# [Materials provided]
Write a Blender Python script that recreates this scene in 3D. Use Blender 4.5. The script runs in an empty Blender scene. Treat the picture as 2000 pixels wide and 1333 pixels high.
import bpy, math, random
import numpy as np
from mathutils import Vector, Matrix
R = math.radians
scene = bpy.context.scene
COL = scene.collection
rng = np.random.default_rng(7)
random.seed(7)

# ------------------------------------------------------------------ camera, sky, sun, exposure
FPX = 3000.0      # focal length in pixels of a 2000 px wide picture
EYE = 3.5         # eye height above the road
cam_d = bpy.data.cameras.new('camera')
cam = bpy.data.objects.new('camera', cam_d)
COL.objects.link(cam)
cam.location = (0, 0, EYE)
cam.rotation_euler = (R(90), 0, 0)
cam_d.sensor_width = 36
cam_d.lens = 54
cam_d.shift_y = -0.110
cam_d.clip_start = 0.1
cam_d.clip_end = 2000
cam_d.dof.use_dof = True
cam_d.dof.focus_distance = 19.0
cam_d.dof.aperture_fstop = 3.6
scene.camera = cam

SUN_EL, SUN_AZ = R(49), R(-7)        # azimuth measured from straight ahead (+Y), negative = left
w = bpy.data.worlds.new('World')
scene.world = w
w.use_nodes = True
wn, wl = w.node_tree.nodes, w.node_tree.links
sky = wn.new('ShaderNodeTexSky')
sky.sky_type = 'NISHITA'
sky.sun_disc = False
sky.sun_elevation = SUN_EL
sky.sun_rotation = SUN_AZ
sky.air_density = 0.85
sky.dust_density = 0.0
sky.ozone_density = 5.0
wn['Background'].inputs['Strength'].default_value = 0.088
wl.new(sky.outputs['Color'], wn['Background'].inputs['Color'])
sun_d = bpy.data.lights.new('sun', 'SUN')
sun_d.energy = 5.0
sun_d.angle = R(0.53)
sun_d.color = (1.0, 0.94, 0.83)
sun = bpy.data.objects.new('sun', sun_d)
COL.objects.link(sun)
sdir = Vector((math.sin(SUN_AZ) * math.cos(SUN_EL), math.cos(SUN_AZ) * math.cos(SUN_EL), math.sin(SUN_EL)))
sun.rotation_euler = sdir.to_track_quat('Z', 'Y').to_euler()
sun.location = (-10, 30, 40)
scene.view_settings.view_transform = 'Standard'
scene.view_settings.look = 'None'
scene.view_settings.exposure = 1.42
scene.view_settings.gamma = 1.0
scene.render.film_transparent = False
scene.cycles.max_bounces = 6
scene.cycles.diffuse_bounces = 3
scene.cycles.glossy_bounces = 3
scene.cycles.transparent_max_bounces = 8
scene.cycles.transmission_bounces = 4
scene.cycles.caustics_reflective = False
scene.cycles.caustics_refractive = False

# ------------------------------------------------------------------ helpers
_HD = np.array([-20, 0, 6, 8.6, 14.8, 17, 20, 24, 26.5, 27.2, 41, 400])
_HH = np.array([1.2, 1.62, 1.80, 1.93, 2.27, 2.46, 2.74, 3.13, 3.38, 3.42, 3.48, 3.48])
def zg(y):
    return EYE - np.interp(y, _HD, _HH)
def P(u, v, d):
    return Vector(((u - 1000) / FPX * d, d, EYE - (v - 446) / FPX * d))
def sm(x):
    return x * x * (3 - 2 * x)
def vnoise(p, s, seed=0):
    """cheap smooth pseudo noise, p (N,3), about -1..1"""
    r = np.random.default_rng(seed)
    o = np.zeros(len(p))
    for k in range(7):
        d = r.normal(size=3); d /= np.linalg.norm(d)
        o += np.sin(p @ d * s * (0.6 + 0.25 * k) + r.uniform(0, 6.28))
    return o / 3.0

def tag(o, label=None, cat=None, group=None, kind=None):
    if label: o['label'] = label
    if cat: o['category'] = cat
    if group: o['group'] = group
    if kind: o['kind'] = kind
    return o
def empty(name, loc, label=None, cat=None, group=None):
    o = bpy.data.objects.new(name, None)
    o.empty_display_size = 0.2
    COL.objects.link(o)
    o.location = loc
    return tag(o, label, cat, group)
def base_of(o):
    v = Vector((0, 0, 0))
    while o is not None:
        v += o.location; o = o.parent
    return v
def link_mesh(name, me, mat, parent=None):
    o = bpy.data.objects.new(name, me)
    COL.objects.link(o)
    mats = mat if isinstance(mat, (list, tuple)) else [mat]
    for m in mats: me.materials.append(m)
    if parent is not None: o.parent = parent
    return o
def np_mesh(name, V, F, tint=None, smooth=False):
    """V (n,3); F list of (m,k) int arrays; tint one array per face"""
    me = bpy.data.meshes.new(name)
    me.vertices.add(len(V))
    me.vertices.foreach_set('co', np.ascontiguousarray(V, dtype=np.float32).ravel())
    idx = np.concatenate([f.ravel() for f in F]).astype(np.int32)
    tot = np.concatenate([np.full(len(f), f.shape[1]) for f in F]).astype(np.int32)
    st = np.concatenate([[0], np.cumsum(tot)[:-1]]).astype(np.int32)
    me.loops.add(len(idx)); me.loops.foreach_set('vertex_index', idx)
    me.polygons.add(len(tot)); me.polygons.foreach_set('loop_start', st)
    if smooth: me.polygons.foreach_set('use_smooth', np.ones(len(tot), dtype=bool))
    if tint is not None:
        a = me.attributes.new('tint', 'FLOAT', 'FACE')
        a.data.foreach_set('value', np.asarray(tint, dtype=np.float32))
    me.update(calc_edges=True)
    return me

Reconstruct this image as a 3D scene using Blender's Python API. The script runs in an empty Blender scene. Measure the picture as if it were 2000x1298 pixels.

# [Exercise requirements]
Repeat every entry exactly, please.

# [Solution to the problem]
Write a Blender Python script that recreates this scene in 3D. Use Blender 4.5. The script runs in an empty Blender scene. Treat the picture as 2000 pixels wide and 1333 pixels high.
import bpy, math, random
import numpy as np
from mathutils import Vector, Matrix
R = math.radians
scene = bpy.context.scene
COL = scene.collection
rng = np.random.default_rng(7)
random.seed(7)

# ------------------------------------------------------------------ camera, sky, sun, exposure
FPX = 3000.0      # focal length in pixels of a 2000 px wide picture
EYE = 3.5         # eye height above the road
cam_d = bpy.data.cameras.new('camera')
cam = bpy.data.objects.new('camera', cam_d)
COL.objects.link(cam)
cam.location = (0, 0, EYE)
cam.rotation_euler = (R(90), 0, 0)
cam_d.sensor_width = 36
cam_d.lens = 54
cam_d.shift_y = -0.110
cam_d.clip_start = 0.1
cam_d.clip_end = 2000
cam_d.dof.use_dof = True
cam_d.dof.focus_distance = 19.0
cam_d.dof.aperture_fstop = 3.6
scene.camera = cam

SUN_EL, SUN_AZ = R(49), R(-7)        # azimuth measured from straight ahead (+Y), negative = left
w = bpy.data.worlds.new('World')
scene.world = w
w.use_nodes = True
wn, wl = w.node_tree.nodes, w.node_tree.links
sky = wn.new('ShaderNodeTexSky')
sky.sky_type = 'NISHITA'
sky.sun_disc = False
sky.sun_elevation = SUN_EL
sky.sun_rotation = SUN_AZ
sky.air_density = 0.85
sky.dust_density = 0.0
sky.ozone_density = 5.0
wn['Background'].inputs['Strength'].default_value = 0.088
wl.new(sky.outputs['Color'], wn['Background'].inputs['Color'])
sun_d = bpy.data.lights.new('sun', 'SUN')
sun_d.energy = 5.0
sun_d.angle = R(0.53)
sun_d.color = (1.0, 0.94, 0.83)
sun = bpy.data.objects.new('sun', sun_d)
COL.objects.link(sun)
sdir = Vector((math.sin(SUN_AZ) * math.cos(SUN_EL), math.cos(SUN_AZ) * math.cos(SUN_EL), math.sin(SUN_EL)))
sun.rotation_euler = sdir.to_track_quat('Z', 'Y').to_euler()
sun.location = (-10, 30, 40)
scene.view_settings.view_transform = 'Standard'
scene.view_settings.look = 'None'
scene.view_settings.exposure = 1.42
scene.view_settings.gamma = 1.0
scene.render.film_transparent = False
scene.cycles.max_bounces = 6
scene.cycles.diffuse_bounces = 3
scene.cycles.glossy_bounces = 3
scene.cycles.transparent_max_bounces = 8
scene.cycles.transmission_bounces = 4
scene.cycles.caustics_reflective = False
scene.cycles.caustics_refractive = False

# ------------------------------------------------------------------ helpers
_HD = np.array([-20, 0, 6, 8.6, 14.8, 17, 20, 24, 26.5, 27.2, 41, 400])
_HH = np.array([1.2, 1.62, 1.80, 1.93, 2.27, 2.46, 2.74, 3.13, 3.38, 3.42, 3.48, 3.48])
def zg(y):
    return EYE - np.interp(y, _HD, _HH)
def P(u, v, d):
    return Vector(((u - 1000) / FPX * d, d, EYE - (v - 446) / FPX * d))
def sm(x):
    return x * x * (3 - 2 * x)
def vnoise(p, s, seed=0):
    """cheap smooth pseudo noise, p (N,3), about -1..1"""
    r = np.random.default_rng(seed)
    o = np.zeros(len(p))
    for k in range(7):
        d = r.normal(size=3); d /= np.linalg.norm(d)
        o += np.sin(p @ d * s * (0.6 + 0.25 * k) + r.uniform(0, 6.28))
    return o / 3.0

def tag(o, label=None, cat=None, group=None, kind=None):
    if label: o['label'] = label
    if cat: o['category'] = cat
    if group: o['group'] = group
    if kind: o['kind'] = kind
    return o
def empty(name, loc, label=None, cat=None, group=None):
    o = bpy.data.objects.new(name, None)
    o.empty_display_size = 0.2
    COL.objects.link(o)
    o.location = loc
    return tag(o, label, cat, group)
def base_of(o):
    v = Vector((0, 0, 0))
    while o is not None:
        v += o.location; o = o.parent
    return v
def link_mesh(name, me, mat, parent=None):
    o = bpy.data.objects.new(name, me)
    COL.objects.link(o)
    mats = mat if isinstance(mat, (list, tuple)) else [mat]
    for m in mats: me.materials.append(m)
    if parent is not None: o.parent = parent
    return o
def np_mesh(name, V, F, tint=None, smooth=False):
    """V (n,3); F list of (m,k) int arrays; tint one array per face"""
    me = bpy.data.meshes.new(name)
    me.vertices.add(len(V))
    me.vertices.foreach_set('co', np.ascontiguousarray(V, dtype=np.float32).ravel())
    idx = np.concatenate([f.ravel() for f in F]).astype(np.int32)
    tot = np.concatenate([np.full(len(f), f.shape[1]) for f in F]).astype(np.int32)
    st = np.concatenate([[0], np.cumsum(tot)[:-1]]).astype(np.int32)
    me.loops.add(len(idx)); me.loops.foreach_set('vertex_index', idx)
    me.polygons.add(len(tot)); me.polygons.foreach_set('loop_start', st)
    if smooth: me.polygons.foreach_set('use_smooth', np.ones(len(tot), dtype=bool))
    if tint is not None:
        a = me.attributes.new('tint', 'FLOAT', 'FACE')
        a.data.foreach_set('value', np.asarray(tint, dtype=np.float32))
    me.update(calc_edges=True)
    return me

Reconstruct this image as a 3D scene using Blender's Python API. The script runs in an empty Blender scene. Measure the picture as if it were 2000x1298 pixels.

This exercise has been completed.